Project Safe: Tragedy led to life-changing program

  • Posted: Tuesday, April 23, 2013 12:18 a.m.
Nicolas Means
Nicolas Means

The following was written to former Mayor Susan Kluttz by Nicolas Means, a classmate and teammate of Darris Morris, a Catawba College student who was shot to death during an altercation in 2002.

Dear Mayor Kluttz:

I would like to take this opportunity to personally thank you for all that you have done for the city of Salisbury. You have been a great leader for our community and your legacy will continue to live on now that you have “retired” from local politics and have taken your talents to the state level.
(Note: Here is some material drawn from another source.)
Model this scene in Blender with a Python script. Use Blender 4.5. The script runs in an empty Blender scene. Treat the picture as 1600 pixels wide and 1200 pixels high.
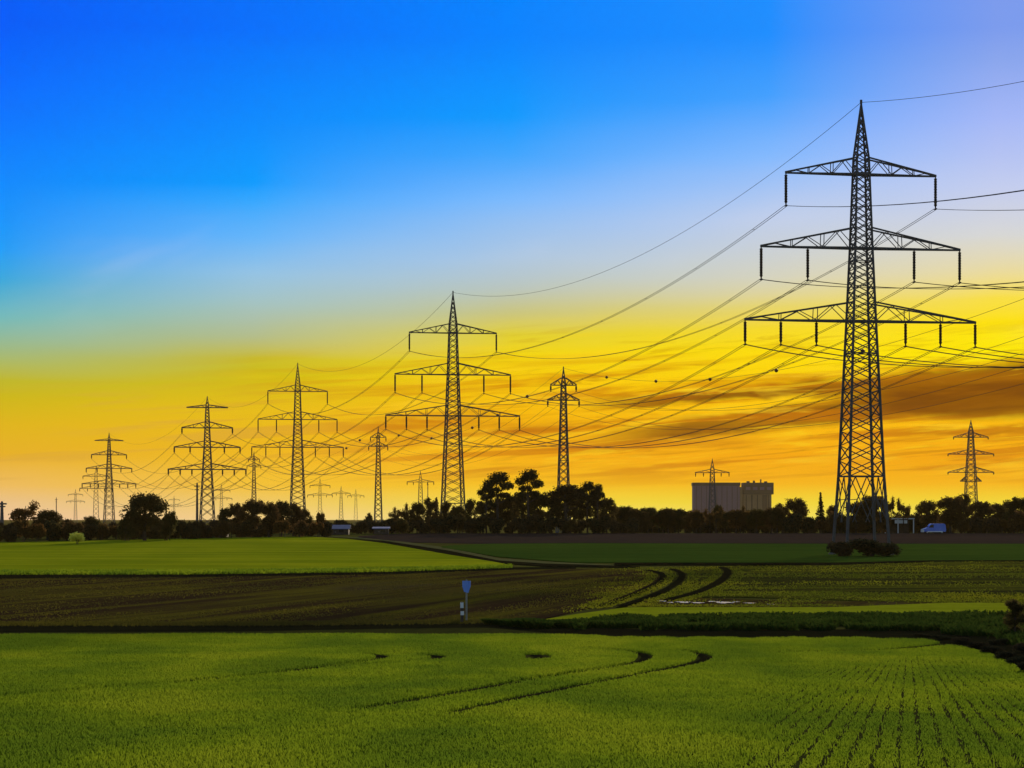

There is no way that I could ever thank you enough for starting Project Safe here in Salisbury. I’m sure there are a number of great programs that you are responsible for, but Project Safe is one that is near and dear to my heart.

As you know, the program was started due to the murder of my best friend, Darris Morris, on Jan. 25, 2002. Never in a million years or my darkest nightmares did I think I would witness what I did on that tragic night. The frustration, anger and sadness that I felt and have continued to feel since can sometimes be unbearable. However, when I found out about Project Safe I realized that my friend did not lose his life in vain.

No, I will never see my friend again or hear his voice, but someone else’s life may be saved because of this program. Some gun offenders are products of their environment, and they get caught up in a life that is detrimental to their well being. The Project Safe program gives them an opportunity to right their wrongs and save their lives before they completely ruin them. The program provides options and opportunities that offenders wouldn’t normally have access to. This alone has guided, and will continue to guide, people in the right direction, which will hopefully lead to a lesser amount of guns on the streets.

Not only are you fighting against gun violence but you are giving people a way to turn their lives around, even if they have made a bad decision. It’s easy to sit back, judge people and tell them what they should do; however, that is not the case with Project Safe in Rowan County. Because of you, Salisbury and Rowan County are putting their money where their mouths are.

No words that I could speak to you would begin to describe the gratitude and thankfulness that I have in my heart toward you. The Bible states that all things work together for the good of those that believe in the Lord, and I have never believed that statement more that I do today. Although that is still the worst night of my life, I have grown to understand that a lot of good has come out of it. Not only is Rowan County more focused on gun violence than ever but my friend’s legacy continues to be written and solidified every day.

I appreciate your efforts in this matter and your commitment to our community. Who would have ever thought that the worst night of my life would become one of the most important? It was the night that Darris Morris’ life ended, but it was also the night that Nicolas Means’ life began. I stopped simply existing and starting living. Thank you for giving me an opportunity to be a part of Project Safe and getting our story out.

It can’t save Darris’ life; however, it may save someone else’s.

— Nicolas Means





Project Safe Neighborhoods is part of a nationwide initiative designed to reduce gun violence and gang activity and promote community outreach and intervention programs.